### [DATA SEGMENT]
——————————
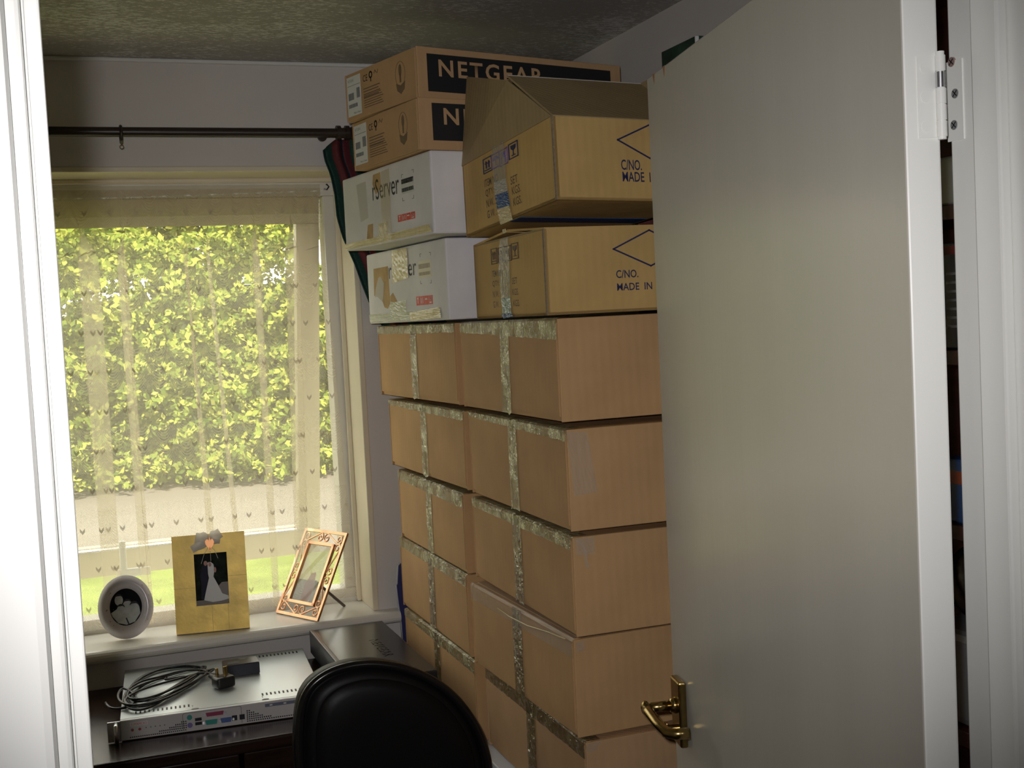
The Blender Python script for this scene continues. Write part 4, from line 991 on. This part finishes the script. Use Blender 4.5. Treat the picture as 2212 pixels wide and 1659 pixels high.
# ---- network equipment cartons on top
def netbox(x, y, z, yaw, L, W, H, label, px, wide):
    c = Carton('printed_carton', carton_frame(x, y, EYE+z, R_(yaw)), L, W, H, KRAFT2)
    tag(c.o, label, 'box', 'printed cartons on top of the white ones'); c.body(gap=0)
    pu, pv = c.R_(px[0]); pu2, pv2 = c.R_(px[1]); tu, tv = c.R_(px[2]); tu2, tv2 = c.R_(px[3])
    b = MB().rect(pu, pv2, W-.03, pv, c.FR, .0005); pn = c.add(b, 'black_panel', BLACKINK)
    text('brand_lettering', 'NETGEAR', c.FR, tu, tv2, tu+(tu2-tu)*wide, tv, KRAFT2, pn, bold=.020, th=.0010, sp=1.22)
    u0, u1 = L*.03, L*.23
    b = MB().rect(u0, .010, u1, H-.008, c.FL, .0005); lb = c.add(b, 'shipping_label', PAPER)
    text('label_lettering', 'NETGEAR', c.FL, u0+.006, H-.020, u1-.030, H-.014, GREYINK, lb, th=.0009)
    b = MB().rect(u0+.003, H-.0285, u1-.003, H-.0275, c.FL, .0008); b.obj('label_rule', GREYINK, lb)
    b = barcode(c, c.FL, u0+.006, .045, u0+.032, .060, GREYINK); b.obj('barcode', GREYINK, lb)
    b = barcode(c, c.FL, u0+.045, .046, u1-.004, .068, GREYINK, 10); b.obj('barcode', GREYINK, lb)
    b = barcode(c, c.FL, u0+.006, .028, u0+.046, .036, GREYINK, 24); b.obj('barcode', GREYINK, lb)
    text('label_lettering', 'Made in Taiwan', c.FL, u0+.028, .0135, u1-.004, .0175, BLACKINK, lb, th=.0009)
    text('safety_mark', 'CE', c.FL, L*.27, H-.030, L*.335, H-.016, BLACKINK, c.o)
    b = MB().ring(L*.38, H-.020, .006, .006, .003, c.FL).line([(L*.38, H-.026), (L*.38, H-.033)], .003, c.FL); c.add(b, 'safety_mark', BLACKINK)
    b = MB().line([(L*.43, H-.020), (L*.445, H-.014), (L*.46, H-.020)], .0012, c.FL).line([(L*.47, H-.022), (L*.485, H-.015)], .0012, c.FL); c.add(b, 'recycling_mark', FADED)
    b = MB()
    for k in range(4): b.rect(L*.27, H-.046-.006*k, L*(.50-.02*(k % 2)), H-.0445-.006*k, c.FL, .0005)
    for k in range(6): b.rect(L*.27, .018+.005*k, L*(.54-.015*(k % 3)), .0192+.005*k, c.FL, .0005)
    c.add(b, 'small_print', FADED)
    b = MB().ring(L*.78, H*.58, .020, .026, .0008, c.FL).disc(L*.78, H*.66, .006, .012, c.FL).rect(L*.78-.003, H*.42, L*.78+.003, H*.58, c.FL)
    b.prism([(L*.78-.019, H*.42), (L*.78, H*.36), (L*.78+.019, H*.42), (L*.78+.015, H*.27), (L*.78, H*.19), (L*.78-.015, H*.27)], c.FL); c.add(b, 'round_emblem', mat('pale_emblem_ink', (.19, .125, .07), .8))
    return c
N2 = netbox(.691, 2.355, .3465, 10.4, .335, .52, .105, 'lower printed brown carton, resting on the upper white carton', ((932, 222), (938, 303), (957, 233), (989, 271)), 8.2)
N1 = netbox(.698, 2.370, .4530, 14.5, .318, .535, .104, 'topmost printed brown carton, close under the ceiling', ((921, 115), (929, 197), (946, 128), (977, 168)), 8.2)

# ---- yellow-brown cartons
def goldbox(x, y, z, yaw, L, W, H, tl, tw, label, face):
    c = Carton('yellow_carton', carton_frame(x, y, EYE+z, yaw, tl, tw), L, W, H, GOLDC)
    tag(c.o, label, 'box', 'yellow-brown cartons'); c.body(True)
    b = MB().rect(L-.006, 0, L+.0005, H, c.FL, .0015); c.add(b, 'corner_fold', EDGE)
    return c
def rowicons(c, pxs):
    # four framed handling marks, each between two picture points (lower left, upper right)
    for k, (pa_, pb_, mt) in enumerate(pxs):
        (u0, v0), (u1, v1) = c.L_(pa_), c.L_(pb_); wd = u1-u0; h = v1-v0; b = MB(); t_ = .0016; x = (u0+u1)/2
        b.line([(u0, v0), (u1, v0), (u1, v1), (u0, v1)], t_, c.FL, .0016, True)
        if k == 0:
            for dx in (-.16, .16): b.rect(x+wd*dx-wd*.05, v0+h*.28, x+wd*dx+wd*.05, v0+h*.62, c.FL, .0016).prism([(x+wd*dx-wd*.13, v0+h*.6), (x+wd*dx+wd*.13, v0+h*.6), (x+wd*dx, v0+h*.8)], c.FL, .0016)
            b.rect(u0+wd*.15, v0+h*.14, u1-wd*.15, v0+h*.2, c.FL, .0016)
        elif k == 1: b.prism([(x+wd*.36*math.cos(a), v0+h*.55+h*.28*math.sin(a)) for a in [math.pi*j/10 for j in range(11)]], c.FL, .0016).line([(x, v0+h*.55), (x, v0+h*.2), (x+wd*.1, v0+h*.16)], t_, c.FL, .0016)
        elif k == 2: b.prism([(x-wd*.25, v0+h*.85), (x+wd*.25, v0+h*.85), (x+wd*.2, v0+h*.45), (x-wd*.15, v0+h*.5)], c.FL, .0016).line([(x-wd*.2, v0+h*.5), (x-wd*.25, v0+h*.15)], t_*1.6, c.FL, .0016).line([(x+wd*.2, v0+h*.5), (x+wd*.25, v0+h*.15)], t_*1.6, c.FL, .0016)
        else: b.prism([(x-wd*.28, v0+h*.85), (x+wd*.28, v0+h*.85), (x+wd*.24, v0+h*.62), (x, v0+h*.48), (x-wd*.24, v0+h*.62)], c.FL, .0016).line([(x, v0+h*.5), (x, v0+h*.2)], t_, c.FL, .0016).rect(x-wd*.2, v0+h*.15, x+wd*.2, v0+h*.2, c.FL, .0016)
        c.add(b, 'handling_mark', mt)
def word(c, s_, pa_, pb_, mt, face='L', bold=0, name='printed_word'):
    fn_ = c.R_ if face == 'R' else c.L_; (u0, v0), (u1, v1) = fn_(pa_), fn_(pb_)
    return text(name, s_, c.FR if face == 'R' else c.FL, u0, min(v0, v1), u1, max(v0, v1), mt, c.o, bold, .0008)
G2 = goldbox(.793, 1.965, .000, R_(-1.8), .431, .30, .152, 0, 0, 'lower yellow-brown carton with blue tape under the open one', None)
G1 = goldbox(.805, 1.925, .198, R_(3.8), .424, .29, .145, R_(-4.1), R_(-1.3), 'open yellow-brown carton with raised flaps at the top by the door', None)
rowicons(G1, [((1046, 376), (1062, 336), NAVY), ((1064, 366), (1079, 327), VIOLET), ((1081, 360), (1096, 318), VIOLET), ((1101, 345), (1118, 303), NAVY)])
rowicons(G2, [((1063, 571), (1073, 536), FADED), ((1078, 568), (1086, 534), FADED), ((1090, 565), (1104, 530), FADED), ((1107, 560), (1119, 524), FADED)])
def lw(c, s_, x0, x1, y, h, mt):     # a word on the left face: picture x range, middle line y at x0, cap height in px
    u0, v0 = c.L_((x0, y+h/2)); u1, _ = c.L_((x1, y)); _, v1 = c.L_((x0, y-h/2)); text('printed_word', s_, c.FL, u0, v0, u1, v1, mt, c.o, .004, .0008)
lw(G1, 'ITEM NO.', 1048, 1079, 397, 17, FADED); lw(G1, 'QTY:', 1050, 1068, 419, 17, FADED); lw(G1, 'N.W. :', 1052, 1072, 441, 17, FADED); lw(G1, 'G.W. :', 1054, 1074, 464, 17, FADED)
lw(G1, 'SET', 1104, 1119, 391, 18, FADED); lw(G1, 'KGS.', 1107, 1126, 413, 18, FADED); lw(G1, 'KGS.', 1110, 1128, 437, 18, FADED)
lw(G2, 'ITEM NO.', 1064, 1084, 592, 14, FADED); lw(G2, 'QTY:', 1065, 1080, 614, 14, FADED); lw(G2, 'N.W. :', 1066, 1082, 636, 14, FADED); lw(G2, 'G.W. :', 1067, 1082, 658, 14, FADED)
lw(G2, 'SET', 1107, 1118, 607, 14, FADED); lw(G2, 'KGS.', 1108, 1121, 631, 14, FADED); lw(G2, 'KGS.', 1110, 1123, 655, 14, FADED)
for c, dm, a1, a2, b1, b2 in ((G1, [(1334, 302), (1404, 269), (1474, 304), (1404, 342)], (1342, 367), (1385, 346), (1345, 392), (1418, 373)),
                              (G2, [(1325, 538), (1402, 497), (1480, 535), (1406, 574)], (1331, 601), (1378, 582), (1333, 628), (1408, 609))):
    b = MB().line([c.R_(p) for p in dm], .0028, c.FR, .0006, True); c.add(b, 'printed_diamond', NAVY)
    word(c, 'C/NO.', a1, a2, NAVY, 'R', .012); word(c, 'MADE  IN', b1, b2, NAVY, 'R', .012)
patch(G1, [(1065, 311), (1090, 304), (1095, 385), (1068, 394)], 'clear_tape', mat('grey_clear_tape', (.50, .47, .40), .2, spec=.6, alpha=.45, bump=(60, .4, .003)), 'L')
patch(G1, [(1068, 394), (1095, 385), (1098, 412), (1071, 422)], 'silver_tape', GREYT, 'L')
patch(G1, [(1071, 422), (1098, 412), (1104, 446), (1076, 452)], 'blue_tape', BLUET, 'L')
patch(G1, [(1076, 452), (1103, 444), (1110, 474), (1084, 486)], 'silver_tape', YELT, 'L', lift=.002)
patch(G2, [(1081, 518), (1100, 511), (1103, 582), (1079, 584)], 'clear_tape', MATS['grey_clear_tape'], 'L')
patch(G2, [(1079, 584), (1103, 582), (1104, 642), (1084, 644)], 'packing_tape', TAPE, 'L')
patch(G2, [(1084, 644), (1104, 642), (1107, 678), (1088, 682)], 'packing_tape', mat('teal_tape', (.22, .34, .33), .2, spec=.6, alpha=.8, bump=(60, .4, .003)), 'L')
patch(G2, [(1085, 678), (1108, 676), (1112, 684), (1090, 688)], 'blue_tape', BLUET, 'L', lift=.002)
# blue tape along the underside seam of the open carton
b = MB().box((.01, G1.L*.42, -.0012), (G1.W-.01, G1.L*.42+.05, -.0004)); G1.add(b, 'underside_tape', BLUET)
# flaps: slabs hinged on the top edges
def slab(c, pts_, name, mt, th=.004):
    b = MB(); P_ = [Vector(p) for p in pts_]; n_ = (P_[1]-P_[0]).cross(P_[-1]-P_[0]).normalized()
    lo = [b.bm.verts.new(p-n_*th/2) for p in P_]; hi = [b.bm.verts.new(p+n_*th/2) for p in P_]; k = len(P_)
    b.bm.faces.new(hi); b.bm.faces.new(lo[::-1])
    for i in range(k): b.bm.faces.new((lo[i], lo[(i+1) % k], hi[(i+1) % k], hi[i]))
    return c.add(b, name, mt)
H, L, W = G1.H, G1.L, G1.W
fr_ = R_(52); fl = .165      # front flap leans back over the box
b1, b2_ = Vector((0, 0, H)), Vector((W, 0, H)); up1 = Vector((0, math.cos(fr_)*fl, math.sin(fr_)*fl))
q = G1.Mi @ onP((1096, 165), G1.M @ b1, G1.M.to_3x3() @ Vector((1, 0, 0))); up1 = Vector((0, q.y, q.z-H))
slab(G1, [b1, b2_, b2_+up1, b1+up1], 'flap', INNERC)
E1 = up1.normalized(); b = MB(); b.tube([b1+up1, b2_+up1], .0032, 6); G1.add(b, 'cut_edge', mat('lit_cut_edge', (.50, .47, .41), .9))  # cut edge of the flap, the light on it put into its pale colour
FARQ = G1.Mi @ onP((1010, 166), G1.M @ Vector((0, L, H)), G1.M.to_3x3() @ Vector((0, 1, 0)))
ft_ = Vector((FARQ.x, L, FARQ.z))
slab(G1, [Vector((0, L, H)), Vector((0, .002, H)), b1+up1*.97+Vector((.0, .004, -.004)), ft_], 'flap', INNERC)
slab(G1, [Vector((W, 0, H)), Vector((W, L, H)), Vector((W-.004, L-.01, H+.12)), Vector((W-.004, .01, H+.12))], 'flap', INNERC)
H, L, W = G2.H, G2.L, G2.W
# the lower carton's lid flaps: front flap closed, left flap pushed up under the open carton
q = G2.Mi @ onP((1095, 498), G2.M.translation, G2.M.to_3x3() @ Vector((1, 0, 0))); ry, rz = q.y, q.z
slab(G2, [Vector((0, 0, H)), Vector((W, 0, H)), Vector((W, ry, rz-.012)), Vector((0, ry, rz))], 'flap', GOLDC)
slab(G2, [Vector((W, L, H)), Vector((0, L, H)), Vector((0, ry+.004, rz-.001)), Vector((W, ry+.004, rz-.013))], 'flap', GOLDC)
slab(G2, [Vector((0, L-.01, H)), Vector((0, .01, H)), Vector((.13, .02, H-.03)), Vector((.13, L-.02, H-.03))], 'flap', INNERC)
b = MB().rect(L-ry-.025, rz-.004, L-ry-.006, rz+.004, G2.FL, .001); G2.add(b, 'tape_end', YELT)
print('G2 ridge', ry, rz-H)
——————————
### [PROBLEM]
Work through the listing above and report how many lines include the string "picture", with no other text.

### [SOLUTION FOR THIS TASK]
3